Kosovo president charged with war crimes over 1990s killings

Kosovo president charged with war crimes over 1990s killings
  • Kosovo Specialist Chambers (KSC): The indictment alleges that Hashim Thaci, Kadri Veseli and the other charged suspects are criminally responsible for nearly 100 murders
  • Prosecutors said they decided to make the accusations public because Thaci and Veseli had made “repeated attempts” to obstruct the KSC

THE HAGUE: Kosovo President Hashim Thaci has been charged with 10 counts of war crimes and crimes against humanity for his role in the country’s conflict in the 1990s, a tribunal in The Hague said on Wednesday.
Wartime intelligence chief and former parliamentary speaker Kadri Veseli is also accused of war crimes, the Kosovo Specialist Chambers (KSC) said, adding that the charges against both men were brought on April 24 but not revealed publicly.
“The indictment alleges that Hashim Thaci, Kadri Veseli and the other charged suspects are criminally responsible for nearly 100 murders,” the KSC said in a statement.
The accused are also facing other charges such as enforced disappearance of persons, persecution and torture, the tribunal said.
The crimes alleged in the indictment “involved hundreds of known victims of Kosovo Albanian, Serb, Roma, and other ethnicities and include political opponents,” it added.
Prosecutors said they decided to make the accusations public because Thaci and Veseli had made “repeated attempts” to obstruct the KSC.
Thaci is currently preparing for a summit at the White House on Saturday with Serbian counterpart Aleksandar Vucic, and local media reports suggested he had already left for the US. His officials could not be reached to confirm the report.
The White House meeting was organized by the US special envoy to Serbia and Kosovo Richard Grenell, who has ruffled European feathers by launching a diplomatic process between the two sides parallel to decade-long talks mediated by the EU.
Grenell has denied trying to overshadow the EU-led process, saying his meeting will focus on boosting economic ties.Trump was not expected to attend the meeting.

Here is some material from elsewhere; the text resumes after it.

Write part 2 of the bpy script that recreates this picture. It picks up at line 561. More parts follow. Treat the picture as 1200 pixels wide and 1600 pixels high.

The EU-backed tribunal was established in 2015 to investigate crimes by independence-seeking ethnic Albanian guerrillas against mainly Serb civilians during the 1998-1999 war.
The conflict pitted Kosovo Liberation Army guerrillas seeking independence for the southern Serbian province of Kosovo against Serbia’s forces, who withdrew from the territory after an 11-week NATO bombing campaign.
The tribunal was created after a Council of Europe report tied former guerrilla leaders including Thaci to atrocities.
The court announced in April that it had filed charges against high-ranking Kosovo officials without naming them, but speculation was already rife that the indictment included Thaci.
Asked in April whether he would resign if he was charged, Thaci told local media he was not even thinking about it and would “respond positively” if he was asked to appear at the tribunal.
Kosovo’s outgoing prime minister, Ramush Haradinaj, resigned last July after being summoned by the prosecutor for interrogation as a suspect.
Veseli said in November he had been summoned by the court to be questioned.
The KSC opened its doors in The Hague as the International Criminal Tribunal for the former Yugoslavia (ICTY) was winding down after almost 25 years of prosecuting crimes committed in the Balkans after Yugoslavia’s break-up in the early 1990s.
Haradinaj was acquitted of war crimes by the ICTY in 2012.
Kosovo’s independence war claimed around 13,000 lives, the majority of whom were ethnic Albanians.
The territory unilaterally declared its independence in 2008 with backing from the United States and most of the West.
But Serbia and its allies China and Russia have never accepted the move, and the status of Kosovo remains a major source of tension in the Balkans.